Peeling to power: integrating laser-induced carbon nanospheres from onion peel/electrochemical pani, sodium alginate gel for sustainable supercapacitor application

The growing demand for eco-friendly energy storage technologies has accelerated research into sustainable supercapacitor materials. This study presents an innovative, green and economical method for producing high-performance electrodes using a novel combination of laser-induced carbon nanospheres (CNS) derived from onion peels, electrochemically synthesised polyaniline (PANI) and a sodium alginate (SA)-based gel electrolyte. Onion peel, an abundant agricultural waste, was converted to highly conductive carbon nanospheres using a laser beam supporting SDG 12 (Responsible Consumption and Production) by converting biomass waste into functional materials. PANI was electrochemically deposited onto the CNS framework, significantly boosting the electrode’s pseudocapacitive properties and electrical conductivity. The SA-based electrolyte, which is crosslinked by calcium ions, provided biodegradability, mechanical flexibility, and excellent electrode–electrolyte interfacial contact. Electrochemical tests showed that the CNS/PANI electrode had a remarkable specific capacitance of 291 F/g at 0.4 A/g, with a huge 82.06% retention of its capacity after 8000 cycles, and a coulombic efficiency of 91%. The assembled device exceeded the performance of many traditional supercapacitors in terms of energy density, at 49.44 Wh/kg and power density, at 6.6 kW/kg.
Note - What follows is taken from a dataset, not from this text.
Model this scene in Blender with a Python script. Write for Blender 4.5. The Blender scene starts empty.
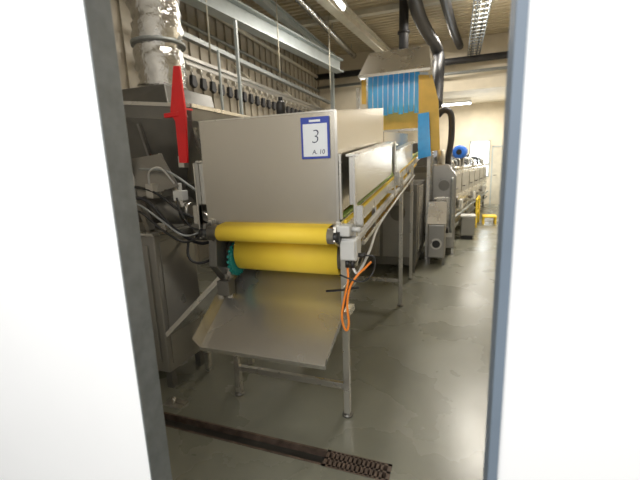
import bpy, bmesh, math, random
from mathutils import Vector, Matrix
random.seed(4)
S = bpy.context.scene
C = S.collection
S.view_settings.view_transform = 'Standard'
PI = math.pi
# ------------------------------------------------------------ camera
F = 374.0; YAW = math.radians(20); PIT = math.radians(11.2); ROLL = math.radians(2.0); H = 1.6
Fh = Vector((-math.sin(YAW), math.cos(YAW), 0)); R = Vector((math.cos(YAW), math.sin(YAW), 0)); Zv = Vector((0, 0, 1))
D = Fh*math.cos(PIT) - Zv*math.sin(PIT); U = Fh*math.sin(PIT) + Zv*math.cos(PIT)
cr = R*math.cos(ROLL) - U*math.sin(ROLL); cu = R*math.sin(ROLL) + U*math.cos(ROLL)
cam_d = bpy.data.cameras.new('camera'); cam = bpy.data.objects.new('camera', cam_d); C.objects.link(cam)
cam_d.sensor_width = 36; cam_d.lens = F/640*36; cam_d.clip_start = .02
cam_d.dof.use_dof = True; cam_d.dof.focus_distance = 2.6; cam_d.dof.aperture_fstop = 2.2
m = Matrix.Identity(4)
for i in range(3):
    m[i][0] = cr[i]; m[i][1] = cu[i]; m[i][2] = -D[i]
m[2][3] = H
cam.matrix_world = m; S.camera = cam
def at(u, v, X=None, Y=None, Z=None):      # photo measurement -> point on a known world plane
    d = D + cr*((u-320)/F) + cu*((240-v)/F)
    s = X/d.x if X is not None else (Y/d.y if Y is not None else (Z-H)/d.z)
    return Vector((0, 0, H)) + d*s
# ------------------------------------------------------------ materials
def mat(name, col, rough=.5, metal=0, var=.12, scale=6, bump=0, emit=0, stretch=None, col2=None, rvar=.03, alpha=1, lo=.32, hi=.68, detail=3):
    m = bpy.data.materials.new(name); m.use_nodes = True
    nt = m.node_tree; b = nt.nodes['Principled BSDF']
    tc = nt.nodes.new('ShaderNodeTexCoord'); mp = nt.nodes.new('ShaderNodeMapping')
    if stretch: mp.inputs['Scale'].default_value = stretch
    nz = nt.nodes.new('ShaderNodeTexNoise'); nz.inputs['Scale'].default_value = scale; nz.inputs['Detail'].default_value = detail
    nt.links.new(tc.outputs['Object'], mp.inputs[0]); nt.links.new(mp.outputs[0], nz.inputs['Vector'])
    rp = nt.nodes.new('ShaderNodeValToRGB')
    c1 = col2 if col2 else tuple(c*(1-var) for c in col)
    c2 = tuple(min(1, c*(1+var)) for c in col)
    rp.color_ramp.elements[0].position = lo; rp.color_ramp.elements[1].position = hi
    rp.color_ramp.elements[0].color = (*c1, 1); rp.color_ramp.elements[1].color = (*c2, 1)
    nt.links.new(nz.outputs['Fac'], rp.inputs[0]); nt.links.new(rp.outputs[0], b.inputs['Base Color'])
    mr = nt.nodes.new('ShaderNodeMapRange'); mr.inputs['From Min'].default_value = .3; mr.inputs['From Max'].default_value = .7
    mr.inputs['To Min'].default_value = max(0, rough-rvar); mr.inputs['To Max'].default_value = min(1, rough+rvar)
    nt.links.new(nz.outputs['Fac'], mr.inputs['Value']); nt.links.new(mr.outputs[0], b.inputs['Roughness'])
    b.inputs['Metallic'].default_value = metal
    b.inputs['Alpha'].default_value = alpha
    if bump:
        bp = nt.nodes.new('ShaderNodeBump'); bp.inputs['Strength'].default_value = bump; bp.inputs['Distance'].default_value = .02
        nt.links.new(nz.outputs['Fac'], bp.inputs['Height']); nt.links.new(bp.outputs[0], b.inputs['Normal'])
    if emit:
        b.inputs['Emission Color'].default_value = (*col, 1); b.inputs['Emission Strength'].default_value = emit
    return m
M = dict(
 steel=mat('stainless_steel', (.60,.58,.53), .28, .88, .03, 3),
 panel=mat('brushed_panel', (.51,.48,.42), .25, .82, .02, 2, rvar=.02),
 guard=mat('guard_steel', (.60,.58,.53), .24, .88, .03, 4),
 dsteel=mat('dull_steel', (.18,.175,.16), .34, .65, .15, 3),
 msteel=mat('mid_steel', (.35,.34,.315), .3, .75, .08, 2),
 tray=mat('tray_steel', (.60,.59,.56), .27, .82, .02, 2, rvar=.02),
 galv=mat('galvanised_steel', (.22,.235,.235), .5, .4, .12, 22),
 zinc=mat('zinc_steel', (.30,.32,.32), .5, .4, .12, 22),
 bluegrey=mat('blue_grey_paint', (.17,.215,.27), .5, 0, .05, 6),
 white=mat('white_wall_paint', (.97,.97,.97), .7, 0, .005, 4),
 cream=mat('cream_wall', (.70,.63,.50), .6, 0, .06, 3),
 ribbed=mat('ribbed_cladding', (.38,.34,.27), .5, .1, .12, 3),
 deck=mat('cream_metal_deck', (.62,.54,.39), .5, 0, .08, 2),
 beam=mat('pale_blue_beam_paint', (.44,.49,.50), .45, .1, .08, 5),
 pale=mat('pale_paint', (.60,.57,.48), .5, .1, .1, 5),
 floor=mat('wet_concrete', (.205,.205,.162), .28, 0, .06, 1.2, .015, col2=(.158,.16,.128), rvar=.06, lo=.28, hi=.72, detail=7),
 yellow=mat('yellow_belt', (1.0,.71,.06), .6, 0, .03, 8),
 ochre=mat('tan_yellow_panel', (.78,.50,.10), .45, 0, .08, 5),
 blue=mat('sky_blue_plastic_strip', (.10,.50,1.0), .15, 0, .15, 9, stretch=(1,1,.25), alpha=.75),
 blueflap=mat('blue_flap_plastic', (.05,.40,1.0), .2, 0, .12, 9),
 motor=mat('blue_motor_paint', (.03,.16,.65), .35, 0, .1, 6),
 signblue=mat('sign_blue', (.03,.06,.36), .5, 0, .03),
 paper=mat('paper', (.76,.79,.82), .7, 0, .02),
 ink=mat('ink', (.03,.035,.09), .6, 0, .02),
 black=mat('black_plastic', (.02,.02,.02), .4, 0, .2, 9),
 rubber=mat('black_pipe', (.03,.03,.033), .5, .1, .3, 5),
 red=mat('red_plastic', (.75,.012,.015), .35, 0, .08, 6),
 orange=mat('orange_cable', (.90,.26,.03), .45, 0, .05, 6),
 teal=mat('teal_wheel', (.02,.27,.24), .4, 0, .15, 6),
 foil=mat('aluminium_foil', (.62,.62,.61), .2, 1, .12, 11, 1.0, detail=5),
 cast=mat('grey_enclosure', (.60,.60,.58), .45, .05, .06, 8),
 rust=mat('rusty_iron', (.12,.085,.065), .55, .3, .35, 16),
 slot=mat('drain_shadow', (.035,.033,.028), .5, 0, .3, 8),
 lamp=mat('lamp_diffuser', (1,.98,.95), .5, 0, 0, emit=12),
 pane=mat('daylit_pane', (.86,.94,1), .4, 0, .02, 4, emit=2),
 green=mat('green_strip', (.30,.42,.08), .5, 0, .1, 6),
)
# ------------------------------------------------------------ mesh builder
class MB:
    def __init__(s): s.b = bmesh.new()
    def box(s, x0, x1, y0, y1, z0, z1):
        v = [s.b.verts.new(p) for p in ((x0,y0,z0),(x1,y0,z0),(x1,y1,z0),(x0,y1,z0),(x0,y0,z1),(x1,y0,z1),(x1,y1,z1),(x0,y1,z1))]
        for f in ((0,3,2,1),(4,5,6,7),(0,1,5,4),(1,2,6,5),(2,3,7,6),(3,0,4,7)): s.b.faces.new([v[i] for i in f])
        return s
    def prism(s, pts, vec):                 # polygon swept by a vector
        vec = Vector(vec)
        a = [s.b.verts.new(p) for p in pts]; c = [s.b.verts.new(Vector(p)+vec) for p in pts]; n = len(pts)
        s.b.faces.new(a); s.b.faces.new(c[::-1])
        for i in range(n): s.b.faces.new((a[i], c[i], c[(i+1)%n], a[(i+1)%n]))
        return s
    def yz(s, pts, x0, x1): return s.prism([(x0, y, z) for y, z in pts], (x1-x0, 0, 0))
    def bar(s, p, q, w, h=None, up=(0,0,1)):
        p, q = Vector(p), Vector(q); h = h or w; d = (q-p).normalized(); u = Vector(up)
        if abs(d.dot(u)) > .98: u = Vector((0,1,0))
        r = d.cross(u).normalized(); u = r.cross(d)
        return s.prism([p+r*a*w/2+u*b*h/2 for a, b in ((-1,-1),(1,-1),(1,1),(-1,1))], q-p)
    def tube(s, pts, r, n=12, ridges=0):
        pts = [Vector(p) for p in pts]; rs = r if isinstance(r, (list, tuple)) else [r]*len(pts); prev = None; side = None; first = None
        for i, p in enumerate(pts):
            d = ((pts[min(i+1, len(pts)-1)]) - pts[max(i-1, 0)]).normalized()
            if side is None:
                side = d.cross(Vector((0,0,1)) if abs(d.z) < .9 else Vector((1,0,0))).normalized()
            else: side = (side - d*side.dot(d)).normalized()
            w = d.cross(side)
            ring = [s.b.verts.new(p + (side*math.cos(2*PI*k/n) + w*math.sin(2*PI*k/n))*rs[i]) for k in range(n)]
            if prev:
                for k in range(n):
                    f = s.b.faces.new((prev[k], prev[(k+1)%n], ring[(k+1)%n], ring[k])); f.smooth = True
            else: first = ring
            prev = ring
        s.b.faces.new(first[::-1]); s.b.faces.new(prev)
        return s
    def curve(s, pts, r, n=8, seg=6):       # Catmull-Rom smoothed tube
        P = [Vector(p) for p in pts]; P = [P[0]*2-P[1]] + P + [P[-1]*2-P[-2]]; out = []
        for i in range(1, len(P)-2):
            for k in range(seg):
                t = k/seg; a, b, c, d = P[i-1], P[i], P[i+1], P[i+2]
                out.append(.5*((2*b)+(c-a)*t+(2*a-5*b+4*c-d)*t*t+(3*b-a-3*c+d)*t**3))
        out.append(P[-2]); return s.tube(out, r, n)
    def sheet(s, pts, t):                   # flat polygon with thickness
        pts = [Vector(p) for p in pts]; n = (pts[1]-pts[0]).cross(pts[2]-pts[0]).normalized()
        return s.prism([p-n*t/2 for p in pts], n*t)
ORG = {}
def finish(mb, name, shift, mt, bev):
    bmesh.ops.recalc_face_normals(mb.b, faces=mb.b.faces)
    me = bpy.data.meshes.new(name); mb.b.transform(Matrix.Translation(-shift)); mb.b.to_mesh(me); mb.b.free()
    me.materials.append(M[mt]); o = bpy.data.objects.new(name, me); C.objects.link(o)
    if bev:
        b = o.modifiers.new('bevel', 'BEVEL'); b.width = bev; b.segments = 2; b.limit_method = 'ANGLE'; b.angle_limit = .7
    return o
def tag(o, label, cat, group=None):
    o['label'] = label; o['category'] = cat
    if group: o['group'] = group
    return o
def thing(name, label, cat, loc, rz=0, group=None):
    o = bpy.data.objects.new(name, None); C.objects.link(o); o.location = loc; o.rotation_euler.z = rz; o.empty_display_size = .1
    ORG[o] = Vector(loc) if rz == 0 else Vector((0,0,0)); return tag(o, label, cat, group)
def part(name, mb, mt, parent, bev=0, label=None):
    sh = ORG[parent]; o = finish(mb, name, sh, mt, bev); o.parent = parent; ORG[o] = sh
    if label: o['label'] = label
    return o
def solo(name, mb, mt, label, cat, group=None, bev=0):
    mb.b.verts.ensure_lookup_table(); vs = [v.co for v in mb.b.verts]
    sh = Vector(((min(v.x for v in vs)+max(v.x for v in vs))/2, (min(v.y for v in vs)+max(v.y for v in vs))/2, min(v.z for v in vs)))
    o = finish(mb, name, sh, mt, bev); o.location = sh; ORG[o] = sh; return tag(o, label, cat, group)
def struct(name, mb, mt, bev=0):
    o = finish(mb, name, Vector((0,0,0)), mt, bev); o['kind'] = 'structure'; ORG[o] = Vector((0,0,0)); return o
def dup(root, off, label=None, rz=None):
    r = root.copy(); C.objects.link(r); r.location = root.location + Vector(off)
    if label: r['label'] = label
    if rz is not None: r.rotation_euler.z = rz
    for ch in list(root.children):
        c = ch.copy(); C.objects.link(c); c.parent = r
        for g in list(ch.children):
            d = g.copy(); C.objects.link(d); d.parent = c
    return r
def text(name, s, size, mt, parent, origin, rotx=PI/2, extrude=.0006, thin=0):
    cu_ = bpy.data.curves.new('t', 'FONT'); cu_.body = s; cu_.size = size; cu_.extrude = extrude; cu_.align_x = 'CENTER'; cu_.align_y = 'CENTER'; cu_.offset = -thin; cu_.shear = .12
    t = bpy.data.objects.new('t', cu_); C.objects.link(t); bpy.context.view_layer.update()
    me = bpy.data.meshes.new_from_object(t.evaluated_get(bpy.context.evaluated_depsgraph_get()))
    bpy.data.objects.remove(t)
    me.transform(Matrix.Translation(Vector(origin)-ORG[parent]) @ Matrix.Rotation(rotx, 4, 'X'))
    me.materials.clear(); me.materials.append(M[mt]); o = bpy.data.objects.new(name, me); C.objects.link(o); o.parent = parent; ORG[o] = ORG[parent]; return o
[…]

These results highlight the strong synergistic effects between biomass-derived carbon nanostructures, conducting polymers, and biopolymer-based gel electrolytes, demonstrating a viable pathway toward sustainable, high-performance, and flexible energy storage systems suitable for future green electronics directly supporting SDG 7 (Affordable and Clean Energy) and SDG 9 (Industry, Innovation, and Infrastructure).